:: Data provided
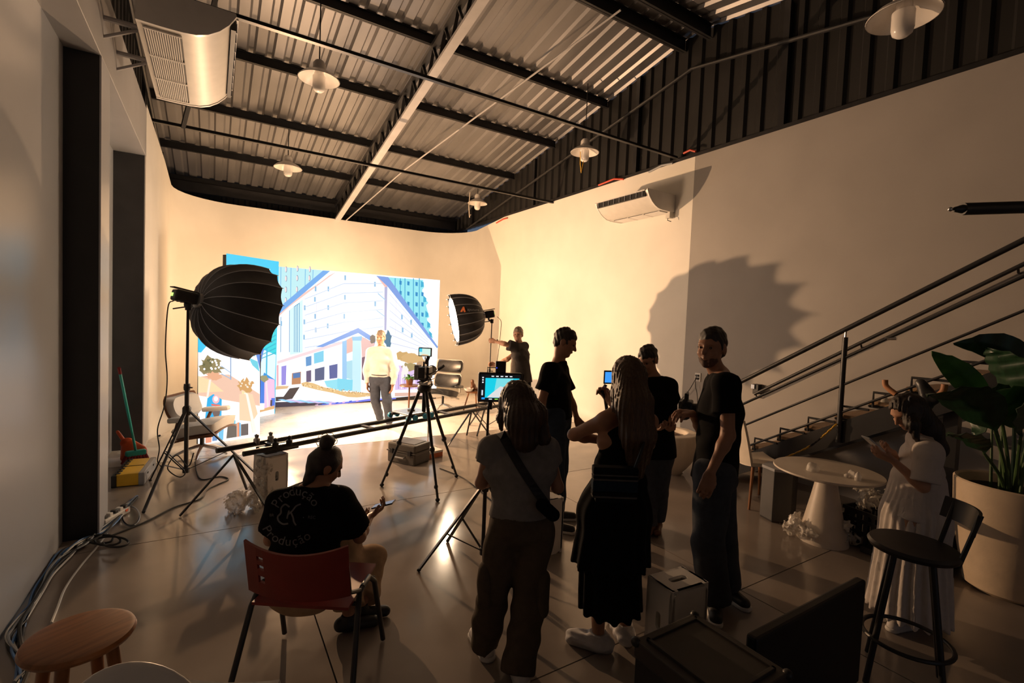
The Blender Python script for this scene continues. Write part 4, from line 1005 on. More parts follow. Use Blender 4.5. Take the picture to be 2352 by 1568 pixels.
# Eames-style lounge chairs on the set
def lounge(label, loc, rz, m_cush, m_shell, s=1.0, head=True):
    t = thing('lounge_chair', label, 'armchair', loc, rz, 'lounge chairs on the set')
    def shell(name, c, R, w, h, th, m, parent, bulge):
        R = np.array(R); g_ = []
        for i in range(11):
            u = (i-5)/5; g_.append([V(*c)+R@V(u*w/2*(1-.10*abs(v)**4), bulge*(u*u)+.02*v*v, v*h/2*(1-.12*abs(u)**5)) for v in np.linspace(-1, 1, 9)])
        return mb().surf(g_, th).build(name, m, parent, smooth=True, ang=60)
    seatR = rotx(math.radians(-78)); backR = rotx(math.radians(18)); headR = rotx(math.radians(12))
    a = shell('seat_shell', (0, .02, .33), seatR, .66, .56, .022, m_shell, t, .05)
    shell('seat_cushion', (0, .03, .40), seatR, .60, .52, .11, m_cush, t, .03)
    shell('back_shell', (0, -.33, .60), backR, .66, .32, .022, m_shell, t, .09)
    shell('back_cushion', (0, -.27, .60), backR, .58, .28, .10, m_cush, t, .05)
    if head: shell('head_shell', (0, -.43, .92), headR, .66, .28, .022, m_shell, t, .08)
    if head: shell('head_cushion', (0, -.375, .92), headR, .58, .25, .09, m_cush, t, .05)
    for sx in (-1, 1):
        mb().box((sx*.36, -.02, .52), (.09, .34, .06), rotx(.1)).build('armrest', m_cush, t, bevel=.02)
        mb().tube([(sx*.36, -.08, .50), (sx*.34, -.12, .38)], .02, 8).build('arm_support', m_shell, t)
        for zz in ((.72, .80) if head else ()): mb().ellipsoid((sx*.12, -.41, zz), .012, n=8, m=6).build('button', 'chrome', t)
    mb().cyl((0, 0, .10), (0, 0, .32), .025, n=12).build('swivel_post', 'steel_black', t)
    for k in range(5):
        a_ = 2*PI*k/5+.3; mb().tube([(0, 0, .12), (.16*math.cos(a_), .16*math.sin(a_), .085), (.31*math.cos(a_), .31*math.sin(a_), .015)], [.022, .018, .014], 8).build('base_arm', 'chrome', t, smooth=True)
    return t
lounge('black leather lounge chair with high headrest right of the video wall', (3.98, 8.95, 0), math.atan2(-FWD[1], -FWD[0])-PI/2-.25, 'leather', 'cream_plastic').scale = (.93, .93, .93)
lounge('lounge chair with pale cushions and brown wooden shell at the left of the set', (-.10, 7.16, 0), -2.05, 'cushion', 'leather_brown', head=False)
# low white tub armchair by the right wall
ta_ = thing('tub_armchair', 'white rounded tub armchair beside the right wall', 'armchair', (4.98, 4.12, 0), .0)
sd_ = SDF(.014, .05); sd_.cone((0, 0, .16), (0, 0, .34), .24, .36, k=.06).cone((0, 0, .34), (0, 0, .45), .36, .38)
sd_.cuts = [((0, 0, .52), (0, 0, 1))]
sd_.cone((0, .04, .46), (0, .04, .7), .26, .30, sub=True, k=.04)
for v, f_ in [sd_.mesh()]:
    me = bpy.data.meshes.new('shell'); me.from_pydata(v.tolist(), [], f_.tolist()); me.materials.append(M['uphol']); me.polygons.foreach_set('use_smooth', [True]*len(me.polygons)); o = bpy.data.objects.new('shell', me); C.objects.link(o); o.parent = ta_
mb().ellipsoid((0, .04, .44), (.26, .26, .06)).build('seat_cushion', 'leather_brown', ta_, smooth=True)
mb().lathe([(.22, 0), (.22, .015), (.05, .03), (.035, .12)], 24).build('base', 'chrome', ta_, smooth=True)
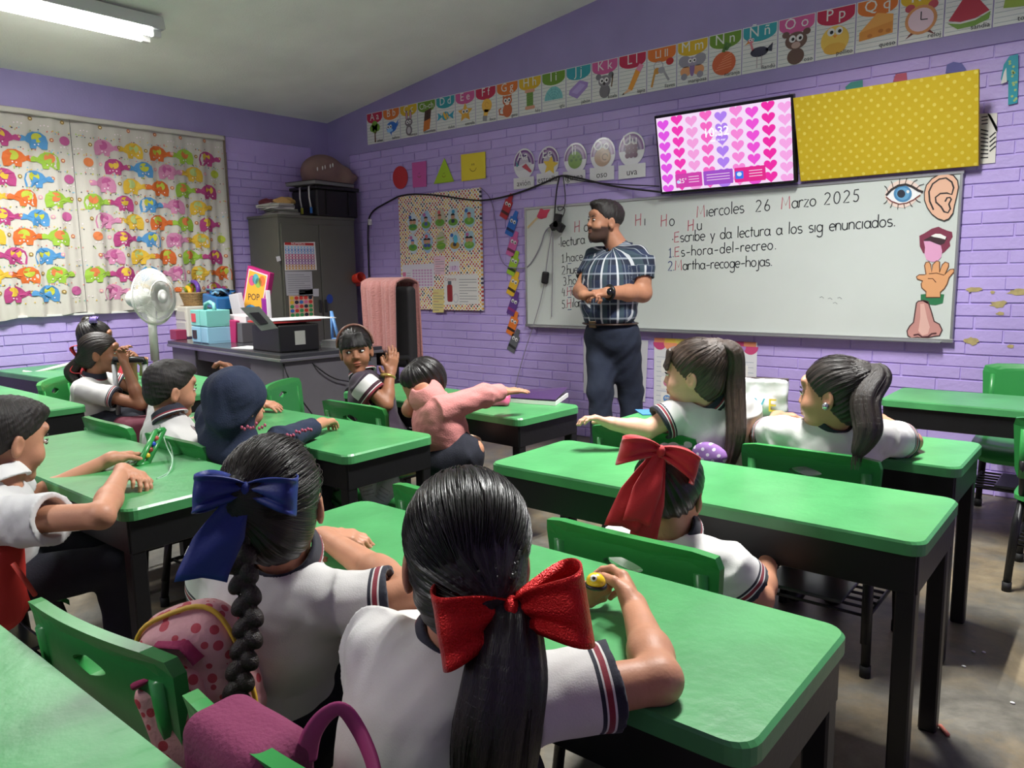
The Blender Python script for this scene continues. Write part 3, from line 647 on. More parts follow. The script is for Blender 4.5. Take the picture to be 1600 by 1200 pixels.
# cutouts stuck to the whiteboard: eye, ear, mouth, hand, nose
def zt(pts, oy=250, y=YP): return tr(pts, 1360, oy, .15, y)
def cutout(name, lab, cat='cutout'):
    return wall_art(YP), lambda a: tag(a.build(name), lab, cat, 'body part cutouts on the whiteboard')
def blob(cx, cy, rx, ry, n=24, rot=0, **k): return ellp(cx, cy, rx, ry, n, rot=rot, **k)
SKN, DK = K((226, 178, 150)), K((40, 30, 32))
a, done = cutout('eye_cutout', 'printed blue eye cutout at the top right of the whiteboard')
a.slab(zt([(150, 380), (165, 320), (210, 255), (290, 215), (380, 205), (450, 225), (510, 275), (545, 330), (500, 400), (430, 465), (350, 500), (260, 490), (190, 450)]), K((232, 208, 196)), .0004, .0014)
a.poly(zt([(165, 375), (220, 320), (290, 280), (370, 265), (440, 290), (500, 325), (530, 345), (480, 385), (420, 430), (340, 455), (260, 445), (200, 415)]), K((236, 236, 236)), .0018)
a.poly(zt(blob(338, 352, 95, 88)), K((70, 130, 175)), .0022); a.poly(zt(blob(338, 352, 70, 66)), K((100, 160, 200)), .0025); a.poly(zt(blob(322, 352, 42, 42)), K((34, 40, 56)), .0028); a.poly(zt(blob(392, 330, 16, 18, 10)), K(WHT), .0031)
a.line(zt([(165, 370), (220, 310), (290, 268), (370, 255), (440, 280), (500, 318), (550, 335)]), .012, DK, .0034); a.line(zt([(165, 385), (220, 430), (300, 460), (380, 448), (450, 415), (520, 365)]), .006, K((120, 60, 56)), .0034)
for x, y, dx, dy in ((190, 340, -35, -70), (240, 300, -20, -80), (300, 270, 10, -85), (360, 260, 30, -85), (420, 275, 60, -70), (470, 305, 75, -55), (180, 415, -35, 40), (230, 445, -20, 50), (290, 462, -5, 50), (350, 458, 10, 48), (410, 440, 25, 45), (470, 405, 45, 35)): a.line(zt([(x, y), (x+dx*.6, y+dy*.75), (x+dx*1.2, y+dy)]), .0035, DK, .0032)
done(a)
EAR = [(580, 260), (640, 190), (720, 145), (800, 135), (870, 155), (915, 210), (925, 280), (905, 380), (880, 480), (865, 560), (820, 620), (770, 640), (700, 615), (640, 570), (590, 500), (560, 420), (558, 340)]
a, done = cutout('ear_cutout', 'large drawn ear cutout in the top right corner of the whiteboard')
a.slab(zt(EAR), DK, .0036, .0046); cx, cy = 740, 390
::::
What to do =
Determine the number of lines in these entries that contain the word "picture", and write only that number.

Exercise answer =
2